NatWest outlines digital lending plans

Esme Loans, the digital lending platform for SMEs launched by NatWest last year, has announced growth plans following the success of its pilot.

The digital offshoot offers a simplified, paperless end-to-end process with competitive rates for businesses looking to borrow up to £150,000. During the pilot period Esme Loans received nearly 3,800 applications, representing over £200m of loan opportunities, and between 75-85 per cent of SME customers said they would recommend the product and/or use it again.

Richard Kerton, head of Esme Loans, said his team was constantly engaging with customers throughout the pilot phase, “and the most common feedback we received was that a lending process that is transparent, simple and stress-free is what business owners want”.
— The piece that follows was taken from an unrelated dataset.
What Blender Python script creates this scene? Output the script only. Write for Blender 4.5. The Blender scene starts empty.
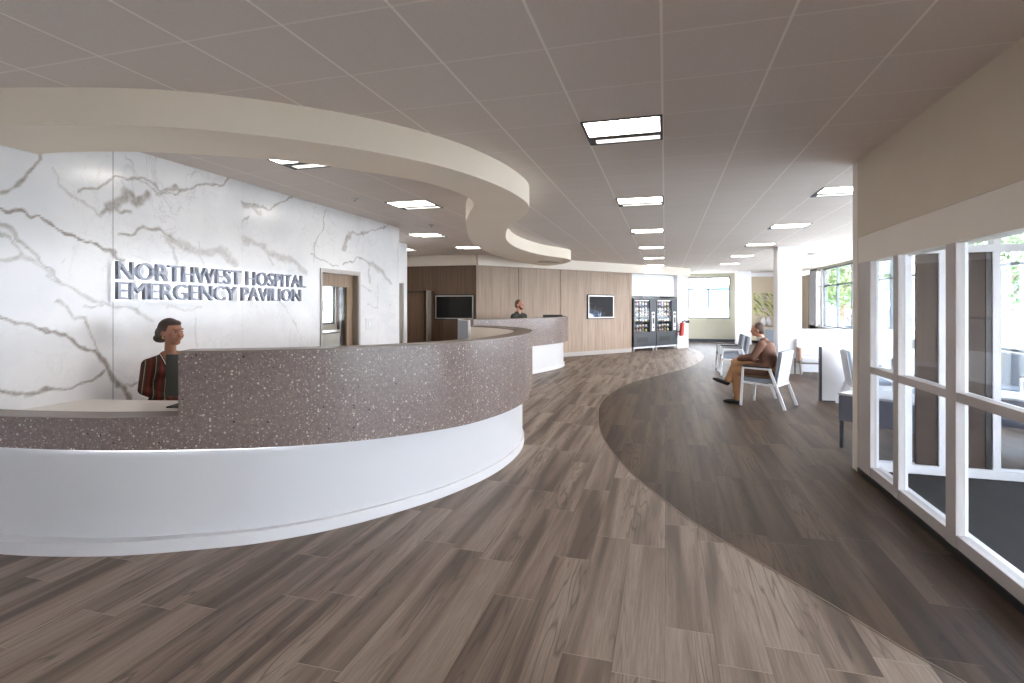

The news comes as the Financial Conduct Authority (FCA) published its interim report into the mortgage market, calling for more innovation to help consumers find the best deal.

Christopher Woolard, executive director of strategy and competition at the FCA, said that for many the market is working well with high levels of consumer engagement.

“However, we believe that things could work better with more innovative tools to help consumers,” he stated. “There are also a number of long-standing borrowers that have kept up-to-date with their mortgage repayments but are unable to get a new mortgage deal; we want to explore ways that we, and the industry, can help them.”

The FCA's interim findings showed that there is no easy way for a consumer to be confident, at an early stage, of the mortgage products for which they qualify – something deemed a significant impediment to shopping around.

A “significant minority” of customers (around 30 per cent) fail to find the cheapest mortgage for them, while a number of longstanding customers would benefit from switching away from a reversion rate but cannot, despite being up-to-date with payments.

The FCA suggested removing barriers to innovation in the sale of mortgages, including those due to aspects of FCA advice rules and guidance, and making it easier for consumers to assess the strengths of different mortgage brokers.
The regulator is therefore consulting on its interim findings and proposed remedies, with a final report due around the end of the year.